------ Source material ------
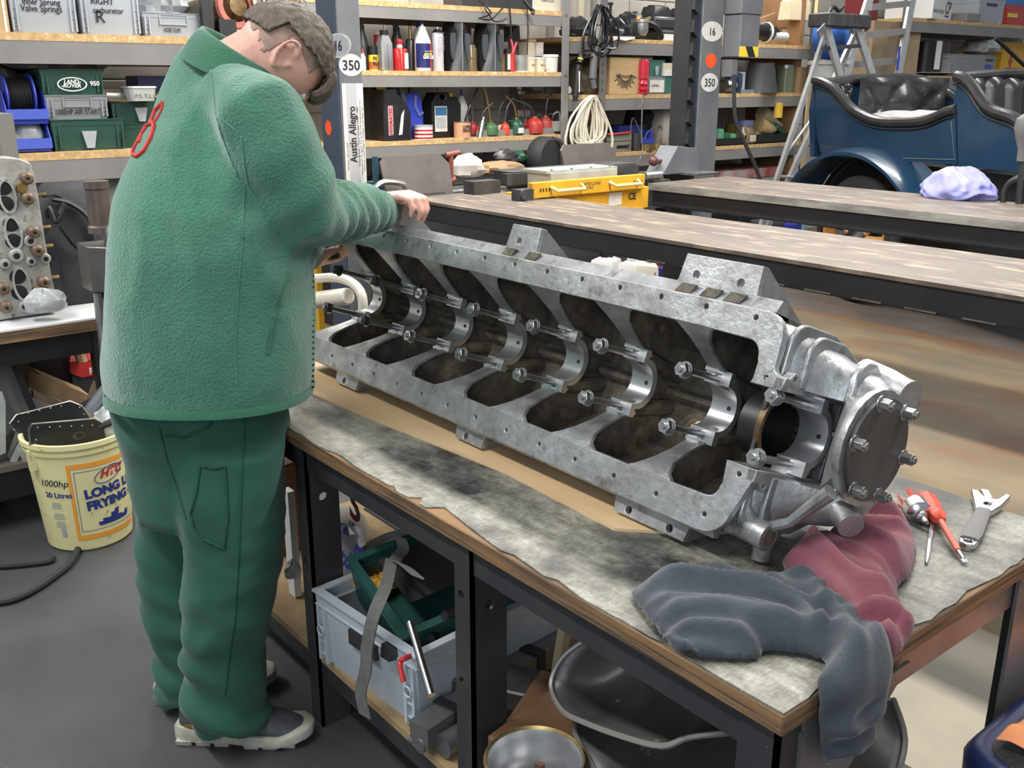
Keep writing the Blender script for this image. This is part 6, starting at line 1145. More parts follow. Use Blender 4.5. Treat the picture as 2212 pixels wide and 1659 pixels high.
def jd(p,n):
    d=.0
    # creases ringing the elbow and the pushed-up forearm
    a=(p-EL).dot(ax1); rad=((p-EL)-ax1*a).length
    if -.12<a<.46 and rad<.13:
        w=NZ.noise(p*9)*1.6; k=max(0,min(1,(a+.02)/.12)); d+=k*.0075*math.sin(a*95+w*3.6+4*(p.z-EL.z)*9)*(.55+.8*abs(NZ.noise(p*7)))
    a=(p-SH).dot(ax2); rad=((p-SH)-ax2*a).length
    if -.02<a<.36 and rad<.14: d+=.004*math.sin(a*52+NZ.noise(p*6)*3+(p.y)*20)*min(1,a/.12)
    # long soft folds falling from the shoulder blade and across the waist
    w=NZ.noise_vector(p*2.2)
    d+=.010*(1-2*abs(NZ.noise(V((p.x*5+w.x,p.y*5+w.y,p.z*1.6+w.z*.6)))))-.004
    d+=.005*NZ.noise(V((p.x*3,p.y*3,p.z*11)))*max(0,min(1,(1.15-p.z)/.2))
    d+=.006*NZ.noise(V((p.x*7+p.z*3,p.y*7,p.z*2.5)))
    return d
jk=finish(J,'jacket',m_fle,pt,.011,disp=jd,smooth_it=5)
# collar, hem band, cuff, zip, seams
nx=(V((.62,.72,0))).normalized()
b=MB(); cc=atd(528,132,2.06)
def cring(px,py,dep,rx,ry,ang):
    c=atd(px,py,dep); up=V((0,0,1)); o=[]
    for i in range(24):
        t=2*PI*i/24; x,y=rx*math.cos(t),ry*math.sin(t); o.append(c+CR*(x*math.cos(ang))+up*(x*math.sin(ang))+CFH*y+V((0,0,-.25*0)))
    return o
b.loft([cring(520,178,2.05,.132,.105,-.42),cring(524,150,2.05,.124,.096,-.50),cring(533,124,2.05,.112,.086,-.55),cring(537,114,2.05,.106,.080,-.56),cring(535,118,2.05,.096,.072,-.56),cring(522,150,2.05,.098,.072,-.5)],caps=False)
co=b.obj('collar',m_fled,pt,smooth=60); s=co.modifiers.new('s','SUBSURF'); s.levels=1; s.render_levels=2
b=MB(); hem=lambda y,g,d=0: [p+(p-sum(rg_,V((0,0,0)))/len(rg_)).normalized()*g for rg_ in [rpx(y,244,670,2.13,.81)] for p in rg_]
b.loft([hem(852,.000),hem(850,.006),hem(838,.0075),hem(829,.004)],caps=False); b.obj('hem_band',m_fled,pt,smooth=60)
b=MB(); d=(WR-EL).normalized(); e1=d.orthogonal().normalized(); e2=d.cross(e1)
b.loft([[WR+d*a+(e1*math.cos(2*PI*i/20)+e2*math.sin(2*PI*i/20))*r for i in range(20)] for a,r in ((-.045,.048),(-.04,.0525),(0,.051),(.012,.047),(.006,.040),(-.03,.038))],caps=False); b.obj('cuff',m_fled,pt,smooth=60)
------
→ Prompt
Copy the data word for word. Pictures do not go in the copy.

→ Expected answer
Keep writing the Blender script for this image. This is part 6, starting at line 1145. More parts follow. Use Blender 4.5. Treat the picture as 2212 pixels wide and 1659 pixels high.
def jd(p,n):
    d=.0
    # creases ringing the elbow and the pushed-up forearm
    a=(p-EL).dot(ax1); rad=((p-EL)-ax1*a).length
    if -.12<a<.46 and rad<.13:
        w=NZ.noise(p*9)*1.6; k=max(0,min(1,(a+.02)/.12)); d+=k*.0075*math.sin(a*95+w*3.6+4*(p.z-EL.z)*9)*(.55+.8*abs(NZ.noise(p*7)))
    a=(p-SH).dot(ax2); rad=((p-SH)-ax2*a).length
    if -.02<a<.36 and rad<.14: d+=.004*math.sin(a*52+NZ.noise(p*6)*3+(p.y)*20)*min(1,a/.12)
    # long soft folds falling from the shoulder blade and across the waist
    w=NZ.noise_vector(p*2.2)
    d+=.010*(1-2*abs(NZ.noise(V((p.x*5+w.x,p.y*5+w.y,p.z*1.6+w.z*.6)))))-.004
    d+=.005*NZ.noise(V((p.x*3,p.y*3,p.z*11)))*max(0,min(1,(1.15-p.z)/.2))
    d+=.006*NZ.noise(V((p.x*7+p.z*3,p.y*7,p.z*2.5)))
    return d
jk=finish(J,'jacket',m_fle,pt,.011,disp=jd,smooth_it=5)
# collar, hem band, cuff, zip, seams
nx=(V((.62,.72,0))).normalized()
b=MB(); cc=atd(528,132,2.06)
def cring(px,py,dep,rx,ry,ang):
    c=atd(px,py,dep); up=V((0,0,1)); o=[]
    for i in range(24):
        t=2*PI*i/24; x,y=rx*math.cos(t),ry*math.sin(t); o.append(c+CR*(x*math.cos(ang))+up*(x*math.sin(ang))+CFH*y+V((0,0,-.25*0)))
    return o
b.loft([cring(520,178,2.05,.132,.105,-.42),cring(524,150,2.05,.124,.096,-.50),cring(533,124,2.05,.112,.086,-.55),cring(537,114,2.05,.106,.080,-.56),cring(535,118,2.05,.096,.072,-.56),cring(522,150,2.05,.098,.072,-.5)],caps=False)
co=b.obj('collar',m_fled,pt,smooth=60); s=co.modifiers.new('s','SUBSURF'); s.levels=1; s.render_levels=2
b=MB(); hem=lambda y,g,d=0: [p+(p-sum(rg_,V((0,0,0)))/len(rg_)).normalized()*g for rg_ in [rpx(y,244,670,2.13,.81)] for p in rg_]
b.loft([hem(852,.000),hem(850,.006),hem(838,.0075),hem(829,.004)],caps=False); b.obj('hem_band',m_fled,pt,smooth=60)
b=MB(); d=(WR-EL).normalized(); e1=d.orthogonal().normalized(); e2=d.cross(e1)
b.loft([[WR+d*a+(e1*math.cos(2*PI*i/20)+e2*math.sin(2*PI*i/20))*r for i in range(20)] for a,r in ((-.045,.048),(-.04,.0525),(0,.051),(.012,.047),(.006,.040),(-.03,.038))],caps=False); b.obj('cuff',m_fled,pt,smooth=60)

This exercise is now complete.